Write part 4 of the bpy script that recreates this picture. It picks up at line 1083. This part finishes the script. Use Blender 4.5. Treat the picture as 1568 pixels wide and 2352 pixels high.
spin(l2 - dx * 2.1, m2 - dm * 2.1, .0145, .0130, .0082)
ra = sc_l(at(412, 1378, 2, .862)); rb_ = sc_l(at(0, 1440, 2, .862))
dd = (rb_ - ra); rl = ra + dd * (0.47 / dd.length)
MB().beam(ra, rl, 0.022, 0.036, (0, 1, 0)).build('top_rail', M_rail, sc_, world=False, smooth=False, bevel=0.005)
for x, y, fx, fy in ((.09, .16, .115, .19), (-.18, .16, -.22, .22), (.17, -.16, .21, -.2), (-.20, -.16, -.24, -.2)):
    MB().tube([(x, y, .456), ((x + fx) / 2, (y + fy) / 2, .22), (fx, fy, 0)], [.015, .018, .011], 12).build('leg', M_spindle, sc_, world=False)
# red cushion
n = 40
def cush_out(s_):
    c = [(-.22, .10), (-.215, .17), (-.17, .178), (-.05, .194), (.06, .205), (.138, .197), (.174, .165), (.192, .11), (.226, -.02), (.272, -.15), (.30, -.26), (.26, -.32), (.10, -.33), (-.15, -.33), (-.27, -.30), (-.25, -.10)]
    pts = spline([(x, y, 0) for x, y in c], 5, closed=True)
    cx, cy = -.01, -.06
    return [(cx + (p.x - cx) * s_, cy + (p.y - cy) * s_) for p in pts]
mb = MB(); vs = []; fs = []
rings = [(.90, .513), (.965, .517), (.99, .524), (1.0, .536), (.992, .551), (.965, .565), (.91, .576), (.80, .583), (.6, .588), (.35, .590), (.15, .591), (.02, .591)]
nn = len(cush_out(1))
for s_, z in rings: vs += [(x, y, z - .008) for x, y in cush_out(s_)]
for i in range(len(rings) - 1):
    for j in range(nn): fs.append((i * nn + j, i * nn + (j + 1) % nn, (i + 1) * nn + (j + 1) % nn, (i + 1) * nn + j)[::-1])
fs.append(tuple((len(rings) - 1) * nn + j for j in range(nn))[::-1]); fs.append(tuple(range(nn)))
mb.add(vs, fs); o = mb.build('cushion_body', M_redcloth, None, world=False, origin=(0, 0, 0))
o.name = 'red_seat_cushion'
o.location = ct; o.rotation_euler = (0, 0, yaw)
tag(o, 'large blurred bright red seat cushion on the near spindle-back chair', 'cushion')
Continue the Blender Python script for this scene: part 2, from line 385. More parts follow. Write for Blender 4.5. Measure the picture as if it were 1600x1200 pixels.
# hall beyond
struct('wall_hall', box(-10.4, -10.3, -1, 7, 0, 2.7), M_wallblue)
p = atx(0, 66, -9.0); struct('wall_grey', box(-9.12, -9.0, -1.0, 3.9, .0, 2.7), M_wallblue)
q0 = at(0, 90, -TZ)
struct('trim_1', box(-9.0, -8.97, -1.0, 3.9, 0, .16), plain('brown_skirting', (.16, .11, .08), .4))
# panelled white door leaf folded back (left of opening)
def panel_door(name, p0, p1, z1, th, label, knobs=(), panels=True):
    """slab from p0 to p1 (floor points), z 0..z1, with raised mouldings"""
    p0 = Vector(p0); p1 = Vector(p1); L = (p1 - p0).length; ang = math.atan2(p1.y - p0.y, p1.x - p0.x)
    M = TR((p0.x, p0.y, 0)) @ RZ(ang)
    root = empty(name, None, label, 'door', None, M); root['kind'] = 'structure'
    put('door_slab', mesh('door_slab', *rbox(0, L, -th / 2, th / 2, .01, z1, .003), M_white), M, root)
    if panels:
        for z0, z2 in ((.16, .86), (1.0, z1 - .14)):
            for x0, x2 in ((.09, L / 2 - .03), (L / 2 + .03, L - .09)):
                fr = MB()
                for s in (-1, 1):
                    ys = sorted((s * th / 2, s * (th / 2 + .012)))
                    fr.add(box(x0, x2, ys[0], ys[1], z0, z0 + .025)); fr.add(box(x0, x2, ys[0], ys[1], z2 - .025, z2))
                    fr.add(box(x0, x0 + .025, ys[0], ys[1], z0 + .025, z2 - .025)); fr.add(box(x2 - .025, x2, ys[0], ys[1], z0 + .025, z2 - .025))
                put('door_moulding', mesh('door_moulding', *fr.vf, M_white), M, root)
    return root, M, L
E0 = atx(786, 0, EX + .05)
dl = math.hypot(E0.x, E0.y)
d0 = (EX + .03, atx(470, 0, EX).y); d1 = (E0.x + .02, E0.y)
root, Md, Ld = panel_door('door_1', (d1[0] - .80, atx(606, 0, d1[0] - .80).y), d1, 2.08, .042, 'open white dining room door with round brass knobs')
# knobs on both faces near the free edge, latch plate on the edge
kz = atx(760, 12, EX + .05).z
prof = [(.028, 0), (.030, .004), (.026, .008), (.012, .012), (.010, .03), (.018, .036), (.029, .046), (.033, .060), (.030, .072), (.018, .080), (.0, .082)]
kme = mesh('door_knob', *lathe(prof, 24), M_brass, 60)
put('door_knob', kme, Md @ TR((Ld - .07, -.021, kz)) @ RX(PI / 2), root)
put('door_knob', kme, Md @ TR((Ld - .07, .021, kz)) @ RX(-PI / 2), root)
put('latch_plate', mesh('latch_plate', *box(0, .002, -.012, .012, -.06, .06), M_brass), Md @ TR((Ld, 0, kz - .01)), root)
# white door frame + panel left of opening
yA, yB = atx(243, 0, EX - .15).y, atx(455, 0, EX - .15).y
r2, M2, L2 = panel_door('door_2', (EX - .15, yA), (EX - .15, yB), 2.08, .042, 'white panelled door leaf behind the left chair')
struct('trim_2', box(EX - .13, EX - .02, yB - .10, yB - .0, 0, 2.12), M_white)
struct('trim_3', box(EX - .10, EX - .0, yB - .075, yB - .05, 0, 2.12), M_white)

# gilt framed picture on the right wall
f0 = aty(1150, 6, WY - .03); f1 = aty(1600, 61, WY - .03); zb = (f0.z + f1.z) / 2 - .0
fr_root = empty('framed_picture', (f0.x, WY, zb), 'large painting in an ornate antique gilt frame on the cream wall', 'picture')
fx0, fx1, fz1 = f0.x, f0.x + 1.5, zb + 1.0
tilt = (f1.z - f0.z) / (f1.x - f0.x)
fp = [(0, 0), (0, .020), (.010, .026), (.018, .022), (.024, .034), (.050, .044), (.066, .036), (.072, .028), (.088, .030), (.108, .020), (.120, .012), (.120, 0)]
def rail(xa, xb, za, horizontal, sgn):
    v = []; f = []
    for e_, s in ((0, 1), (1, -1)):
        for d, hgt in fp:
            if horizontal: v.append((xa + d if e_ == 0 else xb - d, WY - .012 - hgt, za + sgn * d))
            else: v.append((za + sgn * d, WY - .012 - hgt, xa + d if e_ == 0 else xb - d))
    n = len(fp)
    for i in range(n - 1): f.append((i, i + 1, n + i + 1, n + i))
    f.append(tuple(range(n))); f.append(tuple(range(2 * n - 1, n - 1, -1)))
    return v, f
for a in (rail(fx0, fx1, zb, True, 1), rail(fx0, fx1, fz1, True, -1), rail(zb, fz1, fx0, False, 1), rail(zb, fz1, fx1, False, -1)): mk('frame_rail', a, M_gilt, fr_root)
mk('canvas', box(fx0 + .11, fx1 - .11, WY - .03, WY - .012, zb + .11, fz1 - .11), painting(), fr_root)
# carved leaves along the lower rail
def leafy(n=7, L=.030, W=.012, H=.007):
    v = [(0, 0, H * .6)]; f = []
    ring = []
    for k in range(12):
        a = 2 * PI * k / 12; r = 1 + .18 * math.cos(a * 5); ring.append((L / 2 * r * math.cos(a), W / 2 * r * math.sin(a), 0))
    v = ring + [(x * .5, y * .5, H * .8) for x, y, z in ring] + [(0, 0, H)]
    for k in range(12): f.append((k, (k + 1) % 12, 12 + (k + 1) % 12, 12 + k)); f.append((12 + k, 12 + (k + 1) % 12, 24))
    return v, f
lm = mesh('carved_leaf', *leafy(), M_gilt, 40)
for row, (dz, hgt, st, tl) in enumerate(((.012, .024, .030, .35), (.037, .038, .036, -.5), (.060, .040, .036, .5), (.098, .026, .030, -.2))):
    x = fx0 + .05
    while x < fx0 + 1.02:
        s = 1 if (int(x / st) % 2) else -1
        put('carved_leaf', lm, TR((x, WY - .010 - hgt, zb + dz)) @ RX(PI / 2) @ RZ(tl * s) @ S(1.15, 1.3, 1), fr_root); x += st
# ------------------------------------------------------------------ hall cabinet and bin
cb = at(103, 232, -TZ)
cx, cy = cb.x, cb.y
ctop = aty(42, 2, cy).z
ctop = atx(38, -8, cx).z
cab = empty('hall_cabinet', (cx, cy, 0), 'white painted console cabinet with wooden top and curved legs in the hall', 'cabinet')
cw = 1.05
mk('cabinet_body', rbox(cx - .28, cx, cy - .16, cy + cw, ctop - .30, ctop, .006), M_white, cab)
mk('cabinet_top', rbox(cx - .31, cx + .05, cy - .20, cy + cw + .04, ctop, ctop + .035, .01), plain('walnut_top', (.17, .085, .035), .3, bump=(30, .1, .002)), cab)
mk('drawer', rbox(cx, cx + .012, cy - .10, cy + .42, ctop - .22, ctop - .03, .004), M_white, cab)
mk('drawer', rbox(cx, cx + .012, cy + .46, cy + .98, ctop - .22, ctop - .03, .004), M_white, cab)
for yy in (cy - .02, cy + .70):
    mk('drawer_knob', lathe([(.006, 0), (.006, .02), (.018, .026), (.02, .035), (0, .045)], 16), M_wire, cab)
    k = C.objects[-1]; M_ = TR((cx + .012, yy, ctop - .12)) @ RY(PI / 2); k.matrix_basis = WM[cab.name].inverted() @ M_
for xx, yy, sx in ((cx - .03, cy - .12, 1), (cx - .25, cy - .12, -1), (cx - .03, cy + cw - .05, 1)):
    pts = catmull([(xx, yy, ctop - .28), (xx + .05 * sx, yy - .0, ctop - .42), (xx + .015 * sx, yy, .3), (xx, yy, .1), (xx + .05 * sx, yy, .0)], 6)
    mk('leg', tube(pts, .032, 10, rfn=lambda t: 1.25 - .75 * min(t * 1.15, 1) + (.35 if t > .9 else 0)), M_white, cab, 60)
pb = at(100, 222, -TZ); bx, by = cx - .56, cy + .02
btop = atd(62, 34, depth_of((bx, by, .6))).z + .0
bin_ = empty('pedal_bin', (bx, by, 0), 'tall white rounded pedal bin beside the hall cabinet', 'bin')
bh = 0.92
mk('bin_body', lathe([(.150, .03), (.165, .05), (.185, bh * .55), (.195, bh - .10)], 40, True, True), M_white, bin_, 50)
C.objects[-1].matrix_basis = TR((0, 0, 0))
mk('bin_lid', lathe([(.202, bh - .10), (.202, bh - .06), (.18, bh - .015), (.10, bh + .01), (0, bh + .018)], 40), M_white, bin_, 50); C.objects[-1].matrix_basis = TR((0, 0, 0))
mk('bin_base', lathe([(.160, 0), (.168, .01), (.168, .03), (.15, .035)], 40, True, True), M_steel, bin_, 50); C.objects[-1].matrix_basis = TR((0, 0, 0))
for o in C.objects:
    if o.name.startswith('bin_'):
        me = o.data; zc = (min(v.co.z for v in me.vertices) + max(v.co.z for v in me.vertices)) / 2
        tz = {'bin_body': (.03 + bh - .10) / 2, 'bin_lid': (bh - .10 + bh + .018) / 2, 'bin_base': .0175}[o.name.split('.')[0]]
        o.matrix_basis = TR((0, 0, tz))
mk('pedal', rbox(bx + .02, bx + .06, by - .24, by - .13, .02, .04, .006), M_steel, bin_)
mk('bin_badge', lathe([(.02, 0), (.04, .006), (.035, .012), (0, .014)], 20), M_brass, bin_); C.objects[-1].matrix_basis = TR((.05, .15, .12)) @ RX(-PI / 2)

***

▶ **Exercise**: Copy each line that holds the word "Write".

▶ **Answer for this exercise**:
Write part 4 of the bpy script that recreates this picture. It picks up at line 1083. This part finishes the script. Use Blender 4.5. Treat the picture as 1568 pixels wide and 2352 pixels high.
Continue the Blender Python script for this scene: part 2, from line 385. More parts follow. Write for Blender 4.5. Measure the picture as if it were 1600x1200 pixels.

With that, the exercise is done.